The Mudcat Café TM
Thread #98573   Message #1953339
Posted By: curmudgeon
31-Jan-07 - 06:55 AM
Thread Name: Alan Lomax Birthday
Subject: Alan Lomax Birthday
From The Writers Almanac:

It's the birthday of one of the most important folklorists in American history, Alan Lomax, (books by this author) born in Austin, Texas (1915). (Some sources give his birthday as January 15.) His father, John Lomax, was one of the first people ever to travel around the American South to write down the lyrics of folk songs sung by ordinary people in saloons and on back porches. It was John Lomax who discovered a folksong that became known as "Home on the Range." By the time Alan Lomax was born, his father had taken a banking job to support the family. But he lost that job during the Great Depression, and in 1933, he applied for a grant to start collecting folk songs for the Library of Congress. Alan was 18 years old and the time, and he went along as an assistant.

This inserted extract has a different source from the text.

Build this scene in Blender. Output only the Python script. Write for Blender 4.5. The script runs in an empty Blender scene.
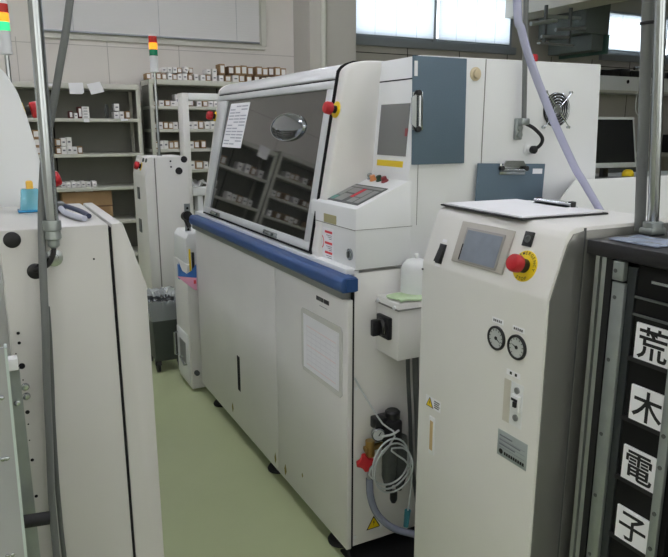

They got in their beat-up old Ford with a tent and a 500-pound recording machine and went off to scour the prisons, plantations, and lumber camps, looking for songs. One of the stops they made on that first trip was Angola prison, and it was there that they first recorded a barrel-chested man with a beautiful deep voice, who went by the name of Leadbelly and introduced them to songs like "Goodnight Irene" and "Rock Island Line."

Alan's father would go on to become the first curator of the Archive of American Folk Song in the Library of Congress, but it was Alan would do most of the collecting. He traveled all over, recording everything from church singers to voodoo ceremonies. Unlike other musicologists, Lomax always tried to get the best recording equipment available. And even though he was recording on the fly in the field, he was careful about microphone placement and did everything he could to capture a high-quality sound.

He was one of the first people to record Woody Guthrie and helped get him a recording contract. In 1941, he went on a quest to try to find the legendary bluesman Robert Johnson, only to find that Johnson was already dead. But along the way, he made the first recording of a bluesman who called himself Muddy Waters. Waters later said that it was hearing the recording that Lomax had made that persuaded him to pursue a career in music.

Lomax also wrote numerous books about folk music and, in 1993, published a memoir of his early life called The Land Where the Blues Began.